Using these indexes, we know that we can take approximately 10,000 bitsets and join them in about 50 milliseconds, and that the result will be precisely the stream of activities that we care about. This is huge improvement! Because this is so fast, we can solve a problem that plagues most persistent per-user subsets of larger streams.

The dreaded question: Do you update each user's subset (i.e. inbox) at write time or at read time?

Miru allows us to address this problem at read time. We accomplish this by keeping track of the last indexed activity in a given user's inbox (a high water mark). By joining a time range bitset for all of the activity added since a user's last inbox index with all of the user's inbox followables. The resulting bitset can be directly appended to the user's inbox, which means we can bring a user's inbox up to date in about 50 milliseconds for every million unseen activities. In parallel, the user's unread bitset can be brought up to date by replaying read/unread events for the corresponding time period. We have effectively built a system that intelligently separates what is required at write time from what can be deferred until read time.

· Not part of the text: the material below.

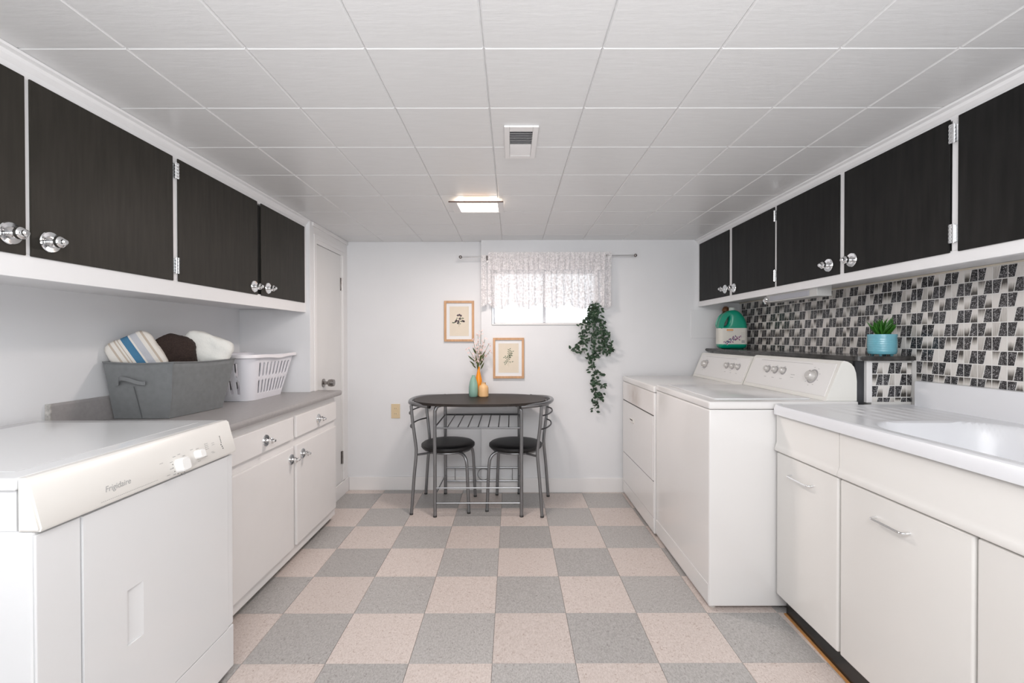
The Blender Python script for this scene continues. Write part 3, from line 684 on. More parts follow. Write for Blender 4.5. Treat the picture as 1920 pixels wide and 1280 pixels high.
# ================================================================ CURTAIN AND ROD
rd = thing('curtain_rod', (.29, YBR, 1.89), 'thin grey metal curtain rod with ball ends above the window', 'curtain rod')
RY = 3.625
obj('rod', T([(-.395, RY, 1.885), (.975, RY, 1.897)], .0042, 10), mat('pale_grey_metal', (.45, .45, .46), .35, .7), rd, True)
for x, z in ((-.402, 1.885), (.982, 1.897)):
    bm = NB(); bmesh.ops.create_uvsphere(bm, u_segments=14, v_segments=10, radius=.0135, matrix=Matrix.Translation((x, RY, z))); obj('finial', bm, M_nickel, rd, True)
for x, z in ((-.195, 1.882), (.755, 1.891)):
    bm = NB(); tube(bm, [(x, YBR, z-.008), (x, RY+.008, z-.008), (x, RY-.008, z-.004)], .004, 8); box(bm, x-.010, x+.010, YBR-.004, YBR, z-.03, z+.015, .001); tube(bm, [(x, RY, z-.012), (x, RY, z+.012)], .011, 8)
    obj('bracket', bm, M_nickel, rd, True)
lace = bpy.data.materials.new('white_lace'); lace.use_nodes = True; nt = lace.node_tree; N = nt.nodes; L = nt.links
N.remove(N['Principled BSDF'])
df = N.new('ShaderNodeBsdfDiffuse'); df.inputs[0].default_value = (.95, .93, .94, 1); tl = N.new('ShaderNodeBsdfTranslucent'); tl.inputs[0].default_value = (.85, .83, .84, 1)
ms = N.new('ShaderNodeMixShader'); ms.inputs[0].default_value = .25; L.new(df.outputs[0], ms.inputs[1]); L.new(tl.outputs[0], ms.inputs[2])
tp = N.new('ShaderNodeBsdfTransparent'); mo = N.new('ShaderNodeMixShader'); L.new(tp.outputs[0], mo.inputs[1]); L.new(ms.outputs[0], mo.inputs[2])
tc = N.new('ShaderNodeTexCoord'); nn = N.new('ShaderNodeTexNoise'); nn.inputs['Scale'].default_value = 60; nn.inputs['Detail'].default_value = 2; L.new(tc.outputs['Object'], nn.inputs['Vector'])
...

Now all that remains is to write something that manages partitioning and replication of all these bits sets. The sum of these parts is what became Miru. When developing the system, we kept in mind a number of critical requirements:

  • The ability to dynamically follow hundreds of thousands of people, places, and/or content (i.e. followables). A collection of followable things is called a stream. Streams have a further distinction of being either a “Custom Stream” or an “Inbox.”
  • The ability for each user to have an “Inbox” stream which durably records what has happened to its followables (that is, changing the followables for an inbox should not change the history of the inbox).
  • The ability to maintain a per-user record of what has or has not been read within a given user's “Inbox” stream.
  • The ability to aggregate all activities around a give followable down to one visible entity (a "parent" or "roll-up").
  • The ability to filter streams by tags, author, type, etc.
  • The ability to count the number of aggregate activities on a followable that have occurred since an arbitrary point in time within a given stream.
  • The ability to return only those results which a particular user is authorized to see.
  • The ability to perform full-text searches of streams.
  • The ability to generate a waveform from the result set of any query looking back and across dynamic time ranges.